Tegra APX 2500 is an ARM11 based system-on-a-chip. Presumably, Nvidia wants to obliterate Intel’s Atom with this one. The system-on-a-chip measures 144mm, and can easily manage 720p encoding/decoding tasks at 14MBps, thanks to a 500+ MHz clock. Although it supports most of the current-gen features in GeForce GPUs, the Tegra APX 2500 will actually perform like a shrunk-down GeForce 6600. Still, the GPU part will be able to deal with AA and AF settings and will support the latest OpenGL ES 2.0.

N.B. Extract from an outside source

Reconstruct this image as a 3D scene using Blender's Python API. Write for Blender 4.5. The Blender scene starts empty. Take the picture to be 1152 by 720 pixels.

CSX 600 and 650 are a bit more complex. However, as these aren’t x86-based chips, they can only run Windows CE, so if you plan to play around with XP-only programs and games, you might have to wait for the next-gen. The chip itself has 256K of L2 cache and can be die stacked to keep the footprint small. The CSX chips run at 700-800MHz and are said to support 1080p at 24FPS. Atom can do all these plus it doesn’t have the FPS limit. Now I wonder if Nvidia has some other aces in its sleeve, because with these two chips Nvidia has pretty much nothing on Intel.

Nvidia is supposed to showcase these two at Computex this year and maybe we’ll hear some info on price and availability in the weeks to come.